L’ancien journaliste d’investigation israélien Moshe Zonder chapeaute la série à suspense qui offre une plongée dans l’Iran contemporain. Ne pouvant y tourner, il a multiplié les sources afin de s’approcher au mieux de la réalité du pays.
Pour trouver l’une des images les plus justes de l’Iran aujourd’hui, et de sa jeunesse actuellement dans la rue, il faut regarder une série venue d’Israël, l’ennemi juré du régime des mollahs. Diffusée en 2020 par la télévision israélienne, la première saison de Téhéran, puis sa deuxième, visible depuis le mois de mai, se trouvent désormais sur la plate-forme Apple. Comme Hatufim (qui a inspiré Homeland) et Fauda, deux séries à succès, Téhéran aborde frontalement le contexte géopolitique de la région.
Dans la première saison, une agente du Mossad spécialisée dans le piratage informatique, née en Iran mais qui a grandi en Israël, débarque à Téhéran. Elle est chargée de neutraliser le système de défense de l’armée de l’air du régime afin de faciliter les frappes militaires de son pays sur les installations nucléaires iraniennes et empêcher la République islamique de se doter de la bombe atomique. Dans la deuxième saison, cette même agente reçoit pour mission d’exfiltrer un pilote israélien retenu en otage.
Expatriés en Grèce
Si l’action se déroule sur le sol iranien, le tournage ne pouvait s’y tenir, pour des raisons évidentes. C’est donc à Athènes que Moshe Zonder, aux manettes de la série, a travaillé avec des acteurs israéliens d’origine iranienne et des Iraniens expatriés en Grèce. L’ancien journaliste d’investigation présente dans la série une vision nouvelle, notamment de la jeunesse occidentalisée, à rebours de tous les clichés sur l’Iran, fruit d’un long travail. « Avant d’écrire la première saison de Téhéran, explique-t-il, nous avons mené des recherches pendant deux ans. »

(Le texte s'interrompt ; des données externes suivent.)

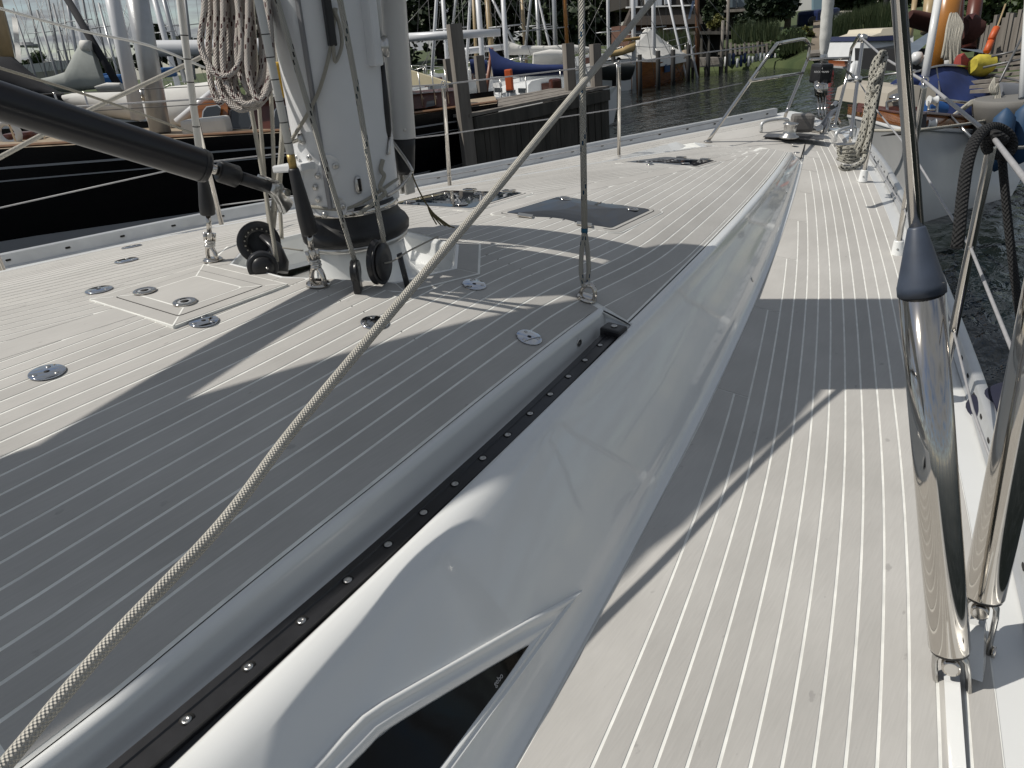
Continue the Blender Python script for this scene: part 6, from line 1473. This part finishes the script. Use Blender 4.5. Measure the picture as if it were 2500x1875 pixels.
def reeds(poly, t, h, n, label, seed):
    rnd = random.Random(seed); b = MB()
    for i in range(n):
        u = rnd.random(); px = lerp(poly[0][0], poly[1][0], u) + rnd.uniform(-4, 4); py = lerp(poly[0][1], poly[1][1], u) + rnd.uniform(-9, 9); tt = t + rnd.uniform(-1.2, 1.2)
        p = wd(px, py, tt); hh = h * rnd.uniform(.5, 1.1); d = Vector((rnd.uniform(-.25, .25), rnd.uniform(-.25, .25), 1)) * hh; s = (RW @ Vector((1, 0, 0))) * rnd.uniform(.012, .03)
        k = len(b.v); b.v += [tuple(p - s), tuple(p + s), tuple(p + d)]; b.f.append((k, k + 1, k + 2)); b.sm.append(False)
    b.build('reeds', REED, None, label, 'reeds', None, 'stuff', frame='w')
reeds([(2025, 105), (2190, 62)], 30, 1.0, 2600, 'tall green reeds on the bank right of the furled headsail', 80)
reeds([(2040, 70), (2150, 42)], 33, .6, 1500, 'meadow grass on the bank below the parked vehicles', 81)
reeds([(1790, 100), (1900, 92)], 35, .8, 1200, 'green reeds along the quay fence', 82)
reeds([(1600, 118), (1690, 116)], 37, .9, 900, 'green reeds in front of the brick house', 83)
reeds([(1905, 128), (1960, 120)], 33, .9, 700, 'reeds round the shrub over the water', 84)
# path and landing
pt = [wd(1975, 140, 30.6), wd(2010, 140, 30.6), wd(2003, 60, 38), wd(1990, 55, 40)]
MB().add([wd(1975, 138, 30.9), wd(2012, 136, 30.9), wd(2010, 88, 34), wd(2004, 52, 44), wd(1986, 55, 44), wd(1983, 88, 34)], [(0, 1, 2, 5), (5, 2, 3, 4)]).build('path', SAND, kind='structure', frame='w')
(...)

A sa disposition, trois sources de renseignements : « Des universitaires dont le champ d’expertise balaye la sécurité intérieure iranienne, sa politique étrangère et son économie ; des membres des services de renseignement impliqués dans la guerre secrète entre Israël et l’Iran ; des Israéliens membres de la diaspora iranienne qui relisent nos scénarios pour nous informer des éventuelles inexactitudes. L’un d’eux se trouve à demeure sur le tournage, à Athènes, de manière à s’assurer de l’authenticité de notre reconstitution. » Ce dernier a même la tâche de regarder si les plats iraniens correspondent bien à la réalité. « Pour lui, le goût n’est jamais assez farsi. »

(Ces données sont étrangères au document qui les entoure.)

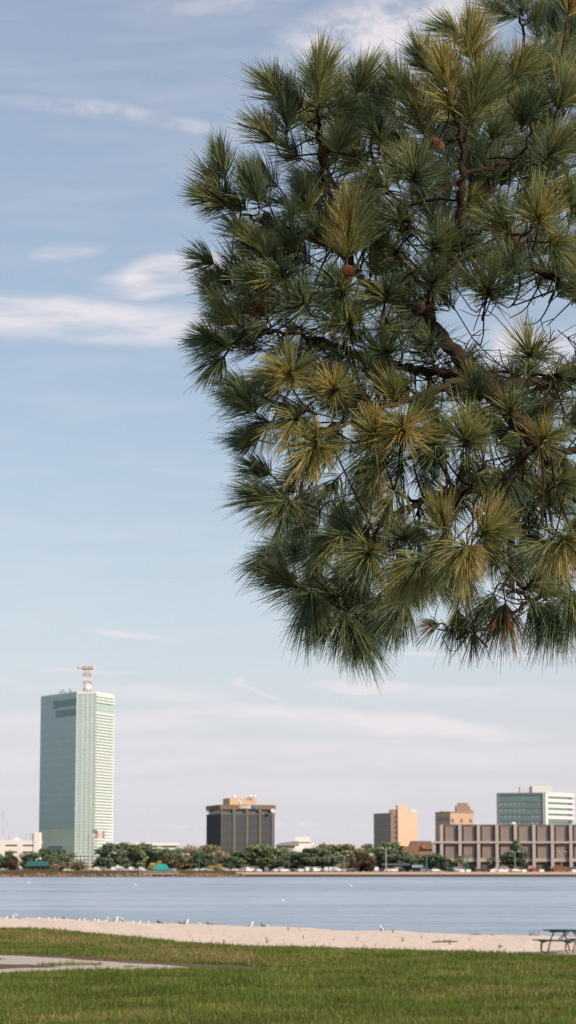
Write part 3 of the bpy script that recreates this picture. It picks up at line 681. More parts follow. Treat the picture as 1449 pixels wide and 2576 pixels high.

Ce travail préparatoire de Moshe Zonder est un héritage de sa façon de procéder lorsqu’il était journaliste, quand il rencontrait des responsables de pays arabes, ou en tant que scénariste sur la série Fauda, qui mettait en scène des espions israéliens infiltrés côté palestinien. « L’exemple des gamins de la grande bourgeoisie iranienne dépeints dans la série constitue un très bon exemple d’un phénomène que je n’imaginais absolument pas avant de travailler sur cette série, explique Moshe Zonder. Les fils et filles de certains gardiens de la révolution islamique, qui se situent tout en haut de la hiérarchie du régime, et pointent les Etats-Unis comme le grand Satan, étudient dans les meilleures universités américaines. Plusieurs de ces gamins largement occidentalisés mènent ensuite un train de vie extravagant, en plein cœur de Téhéran et échappent à la justice grâce à leurs parents. Nous regardons aussi beaucoup de vidéos diffusées par de jeunes Iraniens sur Internet. Si vous enlevez le son, on dirait de jeunes Israéliens. »

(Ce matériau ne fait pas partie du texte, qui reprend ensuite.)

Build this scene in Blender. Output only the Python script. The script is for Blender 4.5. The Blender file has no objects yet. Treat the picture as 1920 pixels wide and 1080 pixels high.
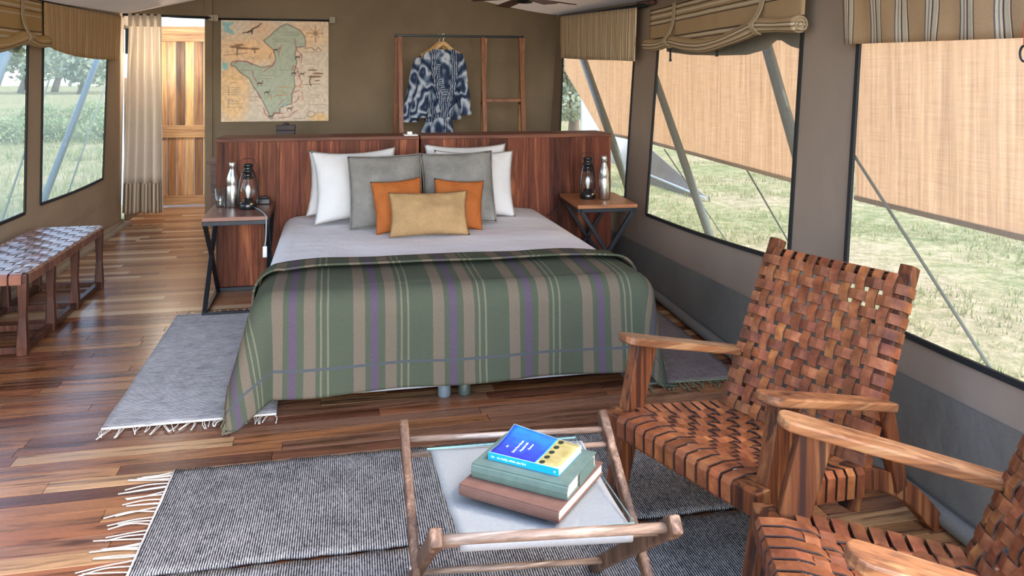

Si, dans Téhéran, le contexte géopolitique est central, son véritable sujet est la famille et l’identité, un aspect privilégié par le showrunner, dont les parents, survivants de la Shoah, ont quitté la Pologne pour Israël. Téhéran raconte en filigrane le besoin de certains Israéliens d’origine iranienne de renouer avec leurs racines.